First we have a case from a session at Norwich castle in 1330. John son of John Spynk of Winterton was indicted for the killing of William son of John Wrenne of Winterton. John denied felony. A jury  from the hundred of Flegg said that John had killed William but was at that time demens & furiosus. They explained that John had hit William in the head with an iron fork, causing his brain to ooze out, and William died at once. The jury was asked whether John had committed ‘other insanities’ before he killed William, and responded that he had. It was specified that he had gone into the church in Winterton, and spat on the images there, as well as beating some men in the church. They confirmed that at the time of the killing, John was furiosus.

The second case on the same roll is an entry from a session at Norwich castle in 1331. Goda wife of John Attebek was indicted for the killing of her children, John and Beatrix, at Horsham St Faith, Norfolk. Goda denied all felony, said she was not guilty and put herself on the jury of the hundred of Taverham. The jurors said on oath that Goda killed her children, but was at that time demens & furiosa. As with the first case, the jury was asked about her previous ‘insanities’. This time, the example of ‘insane’ behaviour given was that she had, on a number of occasions, wandered about in Horsham and other places nearby, sometimes trying to drown herself in ditches, and only being stopped from doing so by the intervention of neighbours. They confirmed that, at the time of the killing, Goda was  furiosa.

In both cases, the accused person was kept in custody, until the king’s will was known – and we can probably assume that they had no other punishment: as several other cases have shown, those judged ‘insane’ would not face the usual penalties for felony. They might face a different sort of custody – contained and watched over by relatives or others assigned – but this was not technically a punishment.

So what?

Well, these are not going to change the world, but they do add to knowledge in small ways.

The ‘madness words’ used can be added to my collection – the conventional expression for ‘the sort of disorder which removes liability’, in the Norfolk of the 1330s at least, involved demens and furiosus/a. We might note that this seemed to cover rather a broad spectrum – from a condition which caused a person to strike out against others to one which manifested itself in wandering and turning inwards to thoughts of and attempts at suicide.

Even more interesting, to me at least, is what the cases show about what was required by a court in such cases, and what sort of conduct, aside from the offence itself, would be taken to indicate that the accused had had a severe mental disorder.
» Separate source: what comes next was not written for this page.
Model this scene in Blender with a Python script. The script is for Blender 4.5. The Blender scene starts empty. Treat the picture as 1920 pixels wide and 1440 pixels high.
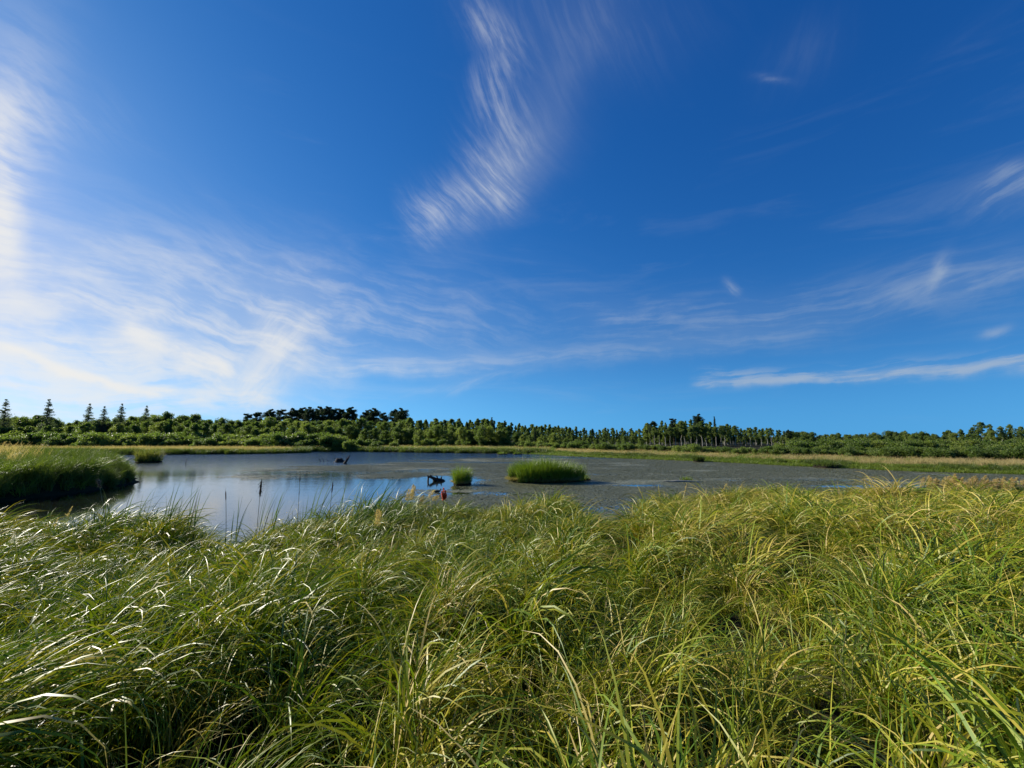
import bpy, math, random
import numpy as np
from mathutils import Vector, Matrix

random.seed(7)
rng = np.random.default_rng(11)
R = math.radians
scene = bpy.context.scene
C = scene.collection

# ------------------------------------------------------------------ camera
H = 3.2                       # eye height above the pond
FPX = 840.0                   # focal length in pixels of a 1920 px wide frame
PITCH = math.atan((818 - 720) / FPX)
cam_d = bpy.data.cameras.new('camera')
cam_d.sensor_width = 36.0
cam_d.lens = 36.0 * FPX / 1920.0
cam_d.clip_start = 0.05
cam_d.clip_end = 8000
cam = bpy.data.objects.new('camera', cam_d)
cam.location = (0, 0, H)
cam.rotation_euler = (R(90) + PITCH, 0, 0)
C.objects.link(cam)
scene.camera = cam

# ------------------------------------------------------------------ sun
SUN_AZ, SUN_EL = R(-60), R(25)          # azimuth measured from +Y towards +X
sdir = Vector((math.sin(SUN_AZ) * math.cos(SUN_EL), math.cos(SUN_AZ) * math.cos(SUN_EL), math.sin(SUN_EL)))
sun_d = bpy.data.lights.new('sun', 'SUN')
sun_d.energy = 5.0
sun_d.angle = R(0.55)
sun_d.color = (1.0, 0.93, 0.80)
sun = bpy.data.objects.new('sun', sun_d)
sun.rotation_euler = (-sdir).to_track_quat('-Z', 'Y').to_euler()
sun.location = sdir * 60
C.objects.link(sun)

scene.view_settings.view_transform = 'Standard'
scene.view_settings.look = 'None'
scene.view_settings.exposure = 0.75
scene.view_settings.gamma = 1.0
scene.view_settings.use_curve_mapping = False
scene.render.engine = 'CYCLES'
cy = scene.cycles
cy.max_bounces = 5
cy.diffuse_bounces = 2
cy.glossy_bounces = 3
cy.transmission_bounces = 4
cy.transparent_max_bounces = 10
cy.use_denoising = True
cy.use_adaptive_sampling = True
cy.adaptive_threshold = 0.012
cy.adaptive_min_samples = 12
cy.sample_clamp_indirect = 4.0


# ------------------------------------------------------------------ node expressions
class X:
    """a float socket that can be combined with + - * / into Math nodes"""
    def __init__(s, nt, sock): s.nt, s.s = nt, sock
    def op(s, o, *a, clamp=False):
        n = s.nt.nodes.new('ShaderNodeMath'); n.operation = o; n.use_clamp = clamp
        for i, v in enumerate((s,) + a):
            if isinstance(v, X): s.nt.links.new(v.s, n.inputs[i])
            else: n.inputs[i].default_value = float(v)
        return X(s.nt, n.outputs[0])
    def __add__(s, o): return s.op('ADD', o)
    def __radd__(s, o): return s.op('ADD', o)
    def __sub__(s, o): return s.op('SUBTRACT', o)
    def __rsub__(s, o): return (s * -1.0) + o
    def __mul__(s, o): return s.op('MULTIPLY', o)
    def __rmul__(s, o): return s.op('MULTIPLY', o)
    def __truediv__(s, o): return s.op('DIVIDE', o)
    def max(s, o): return s.op('MAXIMUM', o)
    def min(s, o): return s.op('MINIMUM', o)
    def clamp(s): return s.op('ADD', 0.0, clamp=True)
    def pow(s, e): return s.op('POWER', e)
    def smooth(s, a, b):
        n = s.nt.nodes.new('ShaderNodeMapRange'); n.interpolation_type = 'SMOOTHSTEP'
        s.nt.links.new(s.s, n.inputs[0])
        n.inputs[1].default_value = a; n.inputs[2].default_value = b
        n.inputs[3].default_value = 0.0; n.inputs[4].default_value = 1.0
        return X(s.nt, n.outputs[0])
    def gauss(s):                       # exp(-x^2)
        return (s * s * -1.0).op('EXPONENT')


def combine(nt, x, y, z=0.0):
    n = nt.nodes.new('ShaderNodeCombineXYZ')
    for i, v in enumerate((x, y, z)):
        if isinstance(v, X): nt.links.new(v.s, n.inputs[i])
        else: n.inputs[i].default_value = v
    return n.outputs[0]


def noise(nt, vec, scale, detail=4.0, rough=0.55, dist=0.0):
    n = nt.nodes.new('ShaderNodeTexNoise')
    if vec is not None: nt.links.new(vec, n.inputs['Vector'])
    n.inputs['Scale'].default_value = scale
    n.inputs['Detail'].default_value = detail
    n.inputs['Roughness'].default_value = rough
    n.inputs['Distortion'].default_value = dist
    return X(nt, n.outputs['Fac'] if 'Fac' in n.outputs else n.outputs[0])


def mixc(nt, fac, a, b):
    n = nt.nodes.new('ShaderNodeMix'); n.data_type = 'RGBA'
    for v, k in ((fac, 0), (a, 6), (b, 7)):
        if isinstance(v, X): nt.links.new(v.s, n.inputs[k])
        elif hasattr(v, 'is_output'): nt.links.new(v, n.inputs[k])
        elif isinstance(v, (int, float)): n.inputs[k].default_value = v
        else: n.inputs[k].default_value = (*v, 1.0)
    return n.outputs[2]


def pix_ray(px, py):
    """world direction of a point of the photograph, given in its 1920x1440 pixels"""
    u, v = (px - 960) / FPX, (720 - py) / FPX
    c, s = math.cos(PITCH), math.sin(PITCH)
    return Vector((u, c - s * v, s + c * v))


def pix_azel(px, py):
    d = pix_ray(px, py).normalized()
    return math.atan2(d.x, d.y), math.asin(d.z)


# ------------------------------------------------------------------ sky
world = bpy.data.worlds.new('World')
scene.world = world
world.use_nodes = True
wt = world.node_tree
wt.nodes.clear()
w_out = wt.nodes.new('ShaderNodeOutputWorld')
w_bg = wt.nodes.new('ShaderNodeBackground')
wt.links.new(w_bg.outputs[0], w_out.inputs[0])
SKY_STRENGTH = 0.10
w_bg.inputs[1].default_value = SKY_STRENGTH
sky = wt.nodes.new('ShaderNodeTexSky')
sky.sky_type = 'NISHITA'
sky.sun_disc = False
sky.sun_elevation = SUN_EL
sky.sun_rotation = SUN_AZ
sky.altitude = 300
sky.air_density = 1.0
sky.dust_density = 0.35
sky.ozone_density = 3.0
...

These cases demonstrate that a court would not simply accept a jury’s assertion that the person in question was ‘insane’: they would require some sort of evidence of other disturbed behaviour, such as could be witnessed by other members of the local community. To count, ‘madness’ had to be performed in public.

This requirement gives us a rare window into the views on mental disorder held by fourteenth century laymen. What was ‘obviously mad behaviour’ which would work in this context? We have two examples – (i) disrespectful and violent behaviour in a church; (ii) wandering around the area and attempted self-drowning. It is interesting that the example of male ‘fury’ is directed outwards, while the example of female ‘fury’ is directed inwards (though, of course demonstrated in public – quiet, inert, depressive behaviour would not work here, would it?) , and I am intrigued by the statue-spitting misconduct. There certainly seems to be something here worth the attention of scholars of gender, and of lay piety (and impiety).